Я доложил, что эта работа поручена специальной группе офицеров оперативного отдела, которую возглавляет подполковник С. Гайворонский. По распоряжению начальника штаба армии генерала Селезнева группа оставлена во втором эшелоне.
Вот тут-то, как говорится, мне и досталось на орехи. Сергей Александрович сурово сдвинул густые брови, сердито сверкнул темными глазами и подчеркнуто сказал, что боевой опыт, новые тактические приемы боевого использования авиации рождаются над полем боя, а не за двести километров от линии фронта.

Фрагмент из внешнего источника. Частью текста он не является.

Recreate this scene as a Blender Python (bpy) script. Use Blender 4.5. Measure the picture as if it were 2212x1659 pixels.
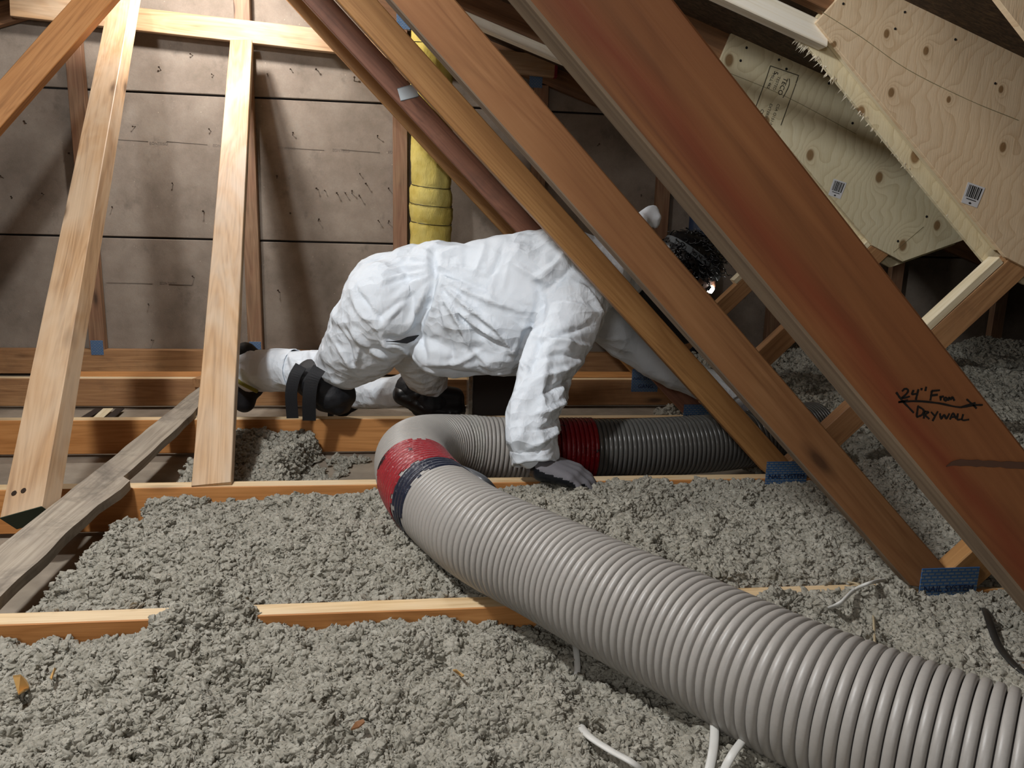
import bpy, bmesh, math, random
import numpy as np
from mathutils import Vector, Matrix, noise as mnoise
from mathutils.bvhtree import BVHTree
random.seed(7); RNG = np.random.default_rng(7)
for o in list(bpy.data.objects): bpy.data.objects.remove(o)
scene = bpy.context.scene
C = scene.collection

# ------------------------------------------------------------------ camera
IW, IH, FPX = 2212.0, 1659.0, 1684.2
PITCH, ROLL, YAW, CAMH = 0.208487, 0.029111, 0.132837, 0.62012
cf = Vector((math.sin(YAW)*math.cos(PITCH), math.cos(YAW)*math.cos(PITCH), -math.sin(PITCH)))
r0 = Vector((math.cos(YAW), -math.sin(YAW), 0)); u0 = r0.cross(cf)
cr = math.cos(ROLL)*r0 + math.sin(ROLL)*u0
cu = -math.sin(ROLL)*r0 + math.cos(ROLL)*u0
cam = bpy.data.cameras.new('camera'); camo = bpy.data.objects.new('camera', cam); C.objects.link(camo)
M = Matrix((cr, cu, -cf)).transposed().to_4x4(); M.translation = (0, 0, CAMH)
camo.matrix_world = M
cam.sensor_width = 36; cam.lens = 36*FPX/IW; cam.clip_start = 0.02
scene.camera = camo

# ------------------------------------------------------------------ world, lights, exposure
w = bpy.data.worlds.new('World'); scene.world = w; w.use_nodes = True
w.node_tree.nodes['Background'].inputs[0].default_value = (0.9, 0.95, 1.0, 1)
w.node_tree.nodes['Background'].inputs[1].default_value = 0.012
vs = scene.view_settings
vs.view_transform = 'Standard'; vs.look = 'None'; vs.gamma = 1; vs.use_curve_mapping = False
vs.exposure = 0.7
def lamp(name, kind, loc, energy, col, size, target=None):
    l = bpy.data.lights.new(name, kind); l.energy = energy; l.color = col
    if kind == 'AREA': l.shape = 'DISK'; l.size = size
    elif kind == 'SPOT': l.shadow_soft_size = size; l.spot_size = math.radians(140); l.spot_blend = 0.6
    else: l.shadow_soft_size = size
    o = bpy.data.objects.new(name, l); C.objects.link(o); o.location = loc
    if target is not None:
        d = Vector(target) - Vector(loc); o.rotation_euler = d.to_track_quat('-Z', 'Y').to_euler()
    return o
lamp('work_light_gable', 'POINT', (-0.78, 3.06, 1.58), 26, (1.0, 0.985, 0.96), 0.045)
lamp('work_light_ridge', 'POINT', (-0.72, 0.92, 1.58), 58, (0.95, 0.98, 1.0), 0.06)
lamp('fill_light_front', 'AREA', (-0.45, -0.75, 1.05), 5, (1.0, 0.98, 0.96), 0.35, (0.3, 2.0, 0.5))  # added unseen fill behind the viewer, brightens the near timber faces

# ------------------------------------------------------------------ helpers
def ray(px, py):
    return cf + (px-IW/2)/FPX*cr - (py-IH/2)/FPX*cu
def at(px, py, Y):
    d = ray(px, py); return Vector((0, 0, CAMH)) + d*(Y/d.y)
def atz(px, py, z):
    d = ray(px, py); return Vector((0, 0, CAMH)) + d*((z-CAMH)/d.z)

def lin(h):
    h = h.lstrip('#'); v = [int(h[i:i+2], 16)/255 for i in (0, 2, 4)]
    return tuple((c/12.92 if c <= .04045 else ((c+.055)/1.055)**2.4) for c in v) + (1,)

def smooth(me):
    me.polygons.foreach_set('use_smooth', [True]*len(me.polygons))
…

Пришлось срочно исправлять допущенную ошибку. Группа Гайворонского была вызвана в первый эшелон. Если во втором эшелоне она занималась главным образом общением опыта, накопленного в боях на Кубани, то теперь офицеры группы занялись изучением и обобщением конкретного, живого опыта боевых действий авиации в условиях широкого наступления советских войск, основанного на требованиях Полевого устава 1943 года, стали активно участвовать в планировании авиационных наступлений и нередко вносили полезные предложения о более аффективном использовании авиации на тех или иных участках фронта.

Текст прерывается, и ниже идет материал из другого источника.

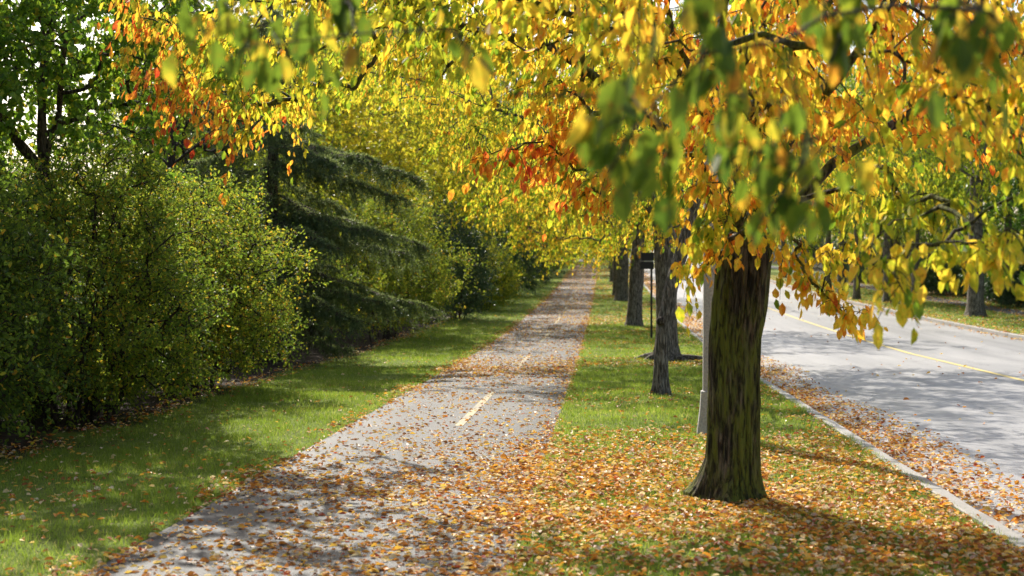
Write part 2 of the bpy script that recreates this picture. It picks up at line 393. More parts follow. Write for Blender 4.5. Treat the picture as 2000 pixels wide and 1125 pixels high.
# ------------------------------------------------------------ fallen leaves
def dens_leaf(x, y):
    """leaves per square metre"""
    nA = n2(x, y, .8, 2); nB = n2(x, y, 3.5, 6); nY = n2(x * .15, y, .55, 21)
    d = np.zeros_like(x)
    lawn = (x >= PR) & (x < 2.70)
    near = np.clip((17.5 - y) / 4.0, 0, 1)
    d = np.where(lawn, 5 + 235 * near ** 1.3 + 130 * np.exp(-((y - 29.6) / .8) ** 2) + 25 * (nY > .6) + 55 * np.exp(-((x - 1.3) ** 2 + (y - 31.3) ** 2) / 2.5) + 60 * np.clip((y - 33) / 30, 0, 1) * (nA > .58), d)
    d = d + lawn * 160 * np.exp(-((x - 1.05) ** 2 + (y - 11.45) ** 2) / .35)
    d = np.where(lawn & (x > 2.0) & (y < 60), d + 60 * (x - 2.0) / .7 * (nA + .2), d)
    onp = (x > PL) & (x < PR)
    u = (x - PL) / (PR - PL)
    nearp = np.clip((16.5 - y) / 3.5, 0, 1) * (.30 + .85 * u ** 1.2)
    band = np.exp(-((y - 28.5) / 3.2) ** 2)
    far = np.clip((y - 36) / 6, 0, 1) * (.25 + 1.3 * np.clip(nY - .35, 0, 1))
    edge = np.exp(-(x - PR) ** 2 / (.03 + .25 * nearp)) + .7 * np.exp(-(x - PL) ** 2 / .02)
    d = np.where(onp, 38 * (.4 + 1.2 * nB) + 170 * nearp + 190 * band + 75 * far + 90 * edge * (.4 + nA), d)
    left = x <= PL
    d = np.where(left, 3 + 20 * np.clip((16 - y) / 6, 0, 1) + 120 * np.exp(-(x - PL) ** 2 / .035) * (nA + .1) + 30 * (x < -5.7), d)
    gut = (x > KL) & (x < KR)
    gw = .9 + .5 * n2(y, y * 0, .5, 8)
    d = np.where(gut, 230 * np.clip(1 - (x - KL) / gw, 0, 1) ** .8 + .6 + 60 * np.exp(-(KR - x) ** 2 / .08), d)
    rt = x >= KR
    d = np.where(rt, 30 + 60 * np.exp(-(x - KR - .2) ** 2 / .4), d)
    return d * (.35 + .9 * nA) * (.5 + nB) * np.clip(3.0 - (y - 12) * .08, 1.6, 3.0)
Ps = []
for (x0, x1, y0, y1, cap, sub) in ((-6.3, 3.9, 6.5, 24, 1500, 1.0), (-6.3, 4.4, 24, 45, 700, .9), (-6, 4.4, 45, 80, 300, .6), (-6, 4.4, 80, 170, 300, .3), (4.4, 12.6, 10, 120, 90, .5), (12.6, 22, 40, 120, 120, .35), (3.9, 4.4, 6.5, 24, 1500, 1.0)):
    n = int((x1 - x0) * (y1 - y0) * cap * sub)
    X = rng.uniform(x0, x1, n); Y = rng.uniform(y0, y1, n)
    k = rng.random(n) < dens_leaf(X, Y) / cap
    k &= ~((X > 2.66) & (X < 2.86) & (rng.random(n) < .82))
    Ps.append(np.stack([X[k], Y[k], np.full(k.sum(), 1 / math.sqrt(sub))], 1))
Q = np.concatenate(Ps); n = len(Q)
X, Y, SC = Q.T
Z = np.where((X > KL) & (X < KR), zroad(X, Y), gz(X, Y)) + .014 + rng.random(n) * .022 * (~((X > PL) & (X < PR)))
Z += np.where((X > 2.69) & (X <= KL), .015, 0)
ang = rng.uniform(0, 2 * np.pi, n)
D = np.stack([np.cos(ang), np.sin(ang), rng.normal(0, .22, n)], 1)
N = nrm(np.stack([rng.normal(0, .42, n), rng.normal(0, .42, n), np.ones(n)], 1))
L = rng.uniform(.028, .072, n) * SC
V, F, k = leafmesh(np.stack([X, Y, Z], 1), D, N, L, L * rng.uniform(.5, .75, n), 'mid', .2, .2)
t = np.clip(rng.beta(1.3, 1.45, n), 0, 1); t = np.where(rng.random(n) < .04, 1, np.minimum(t, .92))
tag(mesh("fallen_leaves", V, F, M_FALL, tone=np.repeat(t, k)), "orange and brown fallen leaves on path, lawn and gutter", "fallen leaves", kind="stuff")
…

Ночь на 11 августа. Командующий фронтом распорядился, чтобы ночники перед решающими боями за Харьков "поморили немцев бессонницей". Требовалось выполнить его распоряжение, и выполнить хорошо. Между тем летный состав в 312-й авиадивизии был молодым, совсем не обстрелянным. Девятнадцати-двадцатилетние ребята только что прошли ускоренный курс обучения и сразу после непродолжительной летной практики в тылу были направлены на фронт. Многие из них еще слабо ориентировались в воздухе. Командиры полков, правда, уверяли, что, мол, пилоты не страшатся опасностей, рвутся в бой и готовы выполнить любое боевое задание. Но молодость и неопытность летного состава все же настораживала. Только выбора не было...

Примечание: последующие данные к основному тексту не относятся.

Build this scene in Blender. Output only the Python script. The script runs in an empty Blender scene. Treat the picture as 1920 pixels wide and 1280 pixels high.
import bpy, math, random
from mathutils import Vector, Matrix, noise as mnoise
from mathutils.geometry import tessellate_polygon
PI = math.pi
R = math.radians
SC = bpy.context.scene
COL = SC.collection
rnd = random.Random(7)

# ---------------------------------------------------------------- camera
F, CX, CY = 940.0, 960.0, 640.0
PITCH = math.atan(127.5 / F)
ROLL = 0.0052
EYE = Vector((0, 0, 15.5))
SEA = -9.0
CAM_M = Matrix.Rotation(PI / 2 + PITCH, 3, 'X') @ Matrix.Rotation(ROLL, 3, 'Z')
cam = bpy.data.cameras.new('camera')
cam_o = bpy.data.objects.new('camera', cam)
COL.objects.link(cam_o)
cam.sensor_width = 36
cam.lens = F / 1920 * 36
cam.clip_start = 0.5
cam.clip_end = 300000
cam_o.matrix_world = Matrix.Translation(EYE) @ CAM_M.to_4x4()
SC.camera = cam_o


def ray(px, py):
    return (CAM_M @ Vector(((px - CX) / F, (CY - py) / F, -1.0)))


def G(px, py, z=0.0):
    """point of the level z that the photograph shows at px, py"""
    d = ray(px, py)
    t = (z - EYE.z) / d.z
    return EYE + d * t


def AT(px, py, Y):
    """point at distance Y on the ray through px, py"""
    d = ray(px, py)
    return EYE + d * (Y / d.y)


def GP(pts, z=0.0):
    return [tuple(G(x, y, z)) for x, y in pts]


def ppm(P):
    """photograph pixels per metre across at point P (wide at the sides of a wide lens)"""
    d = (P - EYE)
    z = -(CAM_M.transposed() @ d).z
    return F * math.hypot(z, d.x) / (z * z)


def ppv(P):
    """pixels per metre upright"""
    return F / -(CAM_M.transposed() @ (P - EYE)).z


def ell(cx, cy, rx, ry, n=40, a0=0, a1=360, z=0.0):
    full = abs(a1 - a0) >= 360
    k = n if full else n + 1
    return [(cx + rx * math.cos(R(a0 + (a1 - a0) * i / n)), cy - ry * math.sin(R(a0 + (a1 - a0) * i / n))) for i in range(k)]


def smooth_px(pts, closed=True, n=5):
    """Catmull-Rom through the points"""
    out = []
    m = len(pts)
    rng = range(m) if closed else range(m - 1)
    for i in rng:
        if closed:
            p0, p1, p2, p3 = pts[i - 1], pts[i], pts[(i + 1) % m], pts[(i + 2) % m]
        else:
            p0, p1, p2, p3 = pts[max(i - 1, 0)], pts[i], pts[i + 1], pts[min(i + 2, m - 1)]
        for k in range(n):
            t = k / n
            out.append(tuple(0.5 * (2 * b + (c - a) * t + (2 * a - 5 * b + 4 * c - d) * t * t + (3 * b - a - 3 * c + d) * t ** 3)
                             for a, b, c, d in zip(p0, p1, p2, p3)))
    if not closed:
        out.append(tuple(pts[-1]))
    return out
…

И вот, как только стемнело, небо огласилось шумом авиамоторов. Ночника вылетели на боевое задание. Это была первая в нашей армии за время войны ночная бомбежка. Генерал Горюнов и мы в штабной группе первого эшелона тревожились - получится ли? Получилось. Несмотря на определенные трудности, группы У-2 одна за другой выходили на цели. За короткую летнюю ночь они совершили более 300 самолето-вылетов и, по данным воздушных разведчиков 511-го авиаполка, накрыли до десятка немецко-фашистских артиллерийских и минометных батарей. Самый же главный успех обстоял в том, что они в течение всей ночи держали гитлеровцев в напряжении, не давали им ни минуты покоя "морили бессонницей".
На рассвете полковник В. П. Чанпалов по телефону доложил на аэродром с задания не вернулось 7 самолетов дивизии. Днем позвонил еще раз и голосом, полным радости, уточнил:
- Все вернулись! Потерь нет...
А произошло, как выяснилось, следующее. Из-за сильного огня фашистских "эрликонов" молодые летчики отбились от своих и не смогли правильно сориентироваться. Приземлялись, как могли, прямо в поле, лишь бы не на занятой немецко-фашистскими войсками территории. Когда рассвело, определили примерно, в какой стороне аэродром, ну и слетелись. Кое-кто еле дотянул до аэродрома, что называется - на последних литрах горючего да на энтузиазме.
- Молодые ребята, опыта у них мало, потому и не сориентировались в темноте, - как бы оправдываясь за своих питомцев, заключил свое сообщение командир дивизии.
На рассвете же командарм Горюнов, представитель Ставки по авиации генерал Худяков, а вместе с ними и я приехали на объединенный КП генералов Рязанова и Подгорного примерно за час до начала артиллерийско-авиационной подготовки. Мы уже знали, что рядом, всего в нескольких сотнях метров, располагался наблюдательный пункт командующего 53-й армией, куда чуть раньше приехал с небольшой группой генералов и старших офицеров командующий фронтом Конев.
Присутствие высокого начальства не радовало Сергея Кондратьевича. До появления в воздухе первых групп истребителей, бомбардировщиков и штурмовиков он заметно нервничал.
- Идут, Сергей Кондратьевич! Точно по графику, - доложил я.
Минуту спустя над вражескими позициями, встреченный сильным огнем "эрликонов", пошел с ходу в атаку авиаполк пикирующих бомбардировщиков. Возглавлял его полковник Полбин. Он пикировал первым, увлекая за собой остальных. Меткий удар с воздуха заставил замолчать "эрликоны". А со второго захода полбинцы сбросили серии бомб на другие оборонительные объекты врага и, отбомбившись, лихо пронеслись над самым командным пунктом.
- Здорово! - с удовлетворением воскликнул генерал Худяков.